A. IQ test

For a given array consisting of positive integers, the problem asks to find out the unique number which is different from all the other ones after implementing modulo-2 operations. We can count the number of odd integer and even integer as num_o and num_e, respectively, while storing any arbitrary positions at which an odd number and an even number appear. As the "unique" number only appears one single time, we can find out num_o==1 or num_e==1, and output the stored positions as the answer.

B. Phone numbers

This problem can be solved through a classification based on the value of n modulo 3, which contains the following cases:

1) n%3==0; the phone number can be seperated into groups of 3 digits;

2) n%3==1; we can seperate the first 4 digits into 2 groups of 2 digits, while the following digits can be seperated into groups of 3 digits;

3) n%3==2; the first 2 digits of the phone number is output, and the following digits can be seperated into groups of 3 digits

C. Roads in Berland

The solution is similar to the famous Floyd Algorithm. For two given cities S and T, let us consider how their minimum distance can be altered if a new road between A and B is built. We can imagine that there is a map which describes the roads between each pair of cities (if they exist), although this map is not explicitly known or given. For any given route from S to T, if this route does not use the newly built road betwwen A and B, the minimum distance between S and T stays the same, since nothing changes. Thus, the minimum distance might be updated if and only if the newly built road betwwen A and B is used. Then, the distance between S and T, d_m[S,T] can be divided into three independent parts, S to A, A to B and B to T. Note that according to the Minimum-Distance-Table, the minimum distance between S and T is d_m[S,A]+d_new[A,B]+d_m[B,T] for the current route, where d_new[A,B] denotes the length of the newly built road between A and B. Be careful that there is another feasible route which uses the newly built road as follows: S to B, B to A and A to T, which contributes a distance of d_m[S,B]+d_new[B,A]+d_m[A,T].

Finally, we should also notice that the newly built road may be "farther" then the old one. Therefore, the minimum distance between S and T should be d_m[S,T]=MIN{d_m[S,T], d_m[S,A]+d_new[A,B]+d_m[B,T], d_m[S,B]+d_new[B,A]+d_m[A,T]}. We have to implement the above operations for every pair of cities, which gives complexity O(n^2). As K roads are newly built, the total complexity is O(n^2*k). A last question to consider is the range of the final answer. Let us construct a worst case. Suppose that the cities form a linked list, where each node has exactly one single father node (except for the head node) and one child node (except for the tail node). Then, the largest answer can be

1000*(n*(n-1)/2+(n-1)*(n-2)/2+...+2*1/2)=1000/2*( (n-1)^2+(n-1)+(n-2)^2+(n-2)+...+1^1+1 )=1000/2*n*(n-1)*(n+1)/3>2^32 (choosing n=1000). Therefore, we should adopt the "long long int" type to compute the final answer.

D. Roads not only in Berland

I think perhaps I have used a little bit complicated method. One can refer to Union-Find (I am not sure of this terminology) for another simpler solution.

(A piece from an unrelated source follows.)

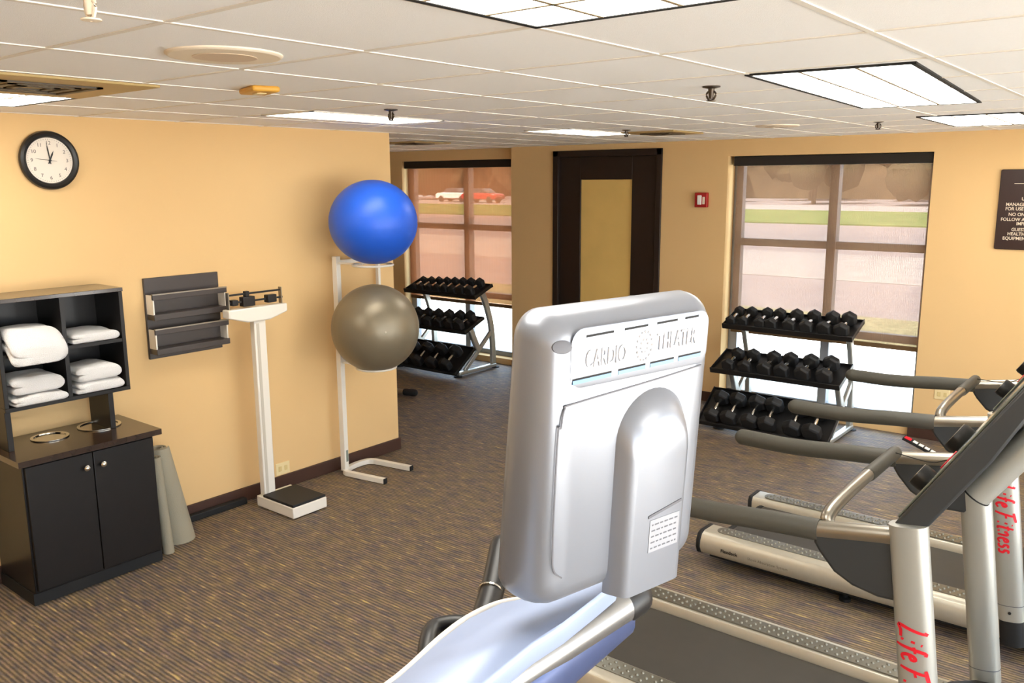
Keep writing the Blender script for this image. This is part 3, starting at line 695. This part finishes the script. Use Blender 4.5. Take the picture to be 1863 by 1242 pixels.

I adopt DFS (depth first search) for this problem. During DFS, when wemeet a node that has been visited, it means that this edge (might be referred to as backward edge) is not necessary to keep the current component connected, and thus this edge can be removed. However, there are seceral details that should be considered (all the following arguments are based on DFS).

1) Suppose that node A is the parent node of node B, and node B is the currently processed node. As the edge is not directed, node A will be visited again, but we cannot say that this edge is not necessary. The edge is not necessary if and only if the following two conditions are satisfied: a) a node that has been visited is met; b) this node is not the parent node of the currently processed node;

2) Any backward edge may be visited twice. Thus, they should be stored only once when it is visited for the first time;

3) As the graph may consist of several connnected components, it is likely to implement the DFS for several times. Whenever a new DFS is implemented, we can select any one single node belonging to this component as the "delegate";

4) Store all the backward edges and all the "delegates". The final answer is: remove all the backward edges and build new edges to connect every connected-component.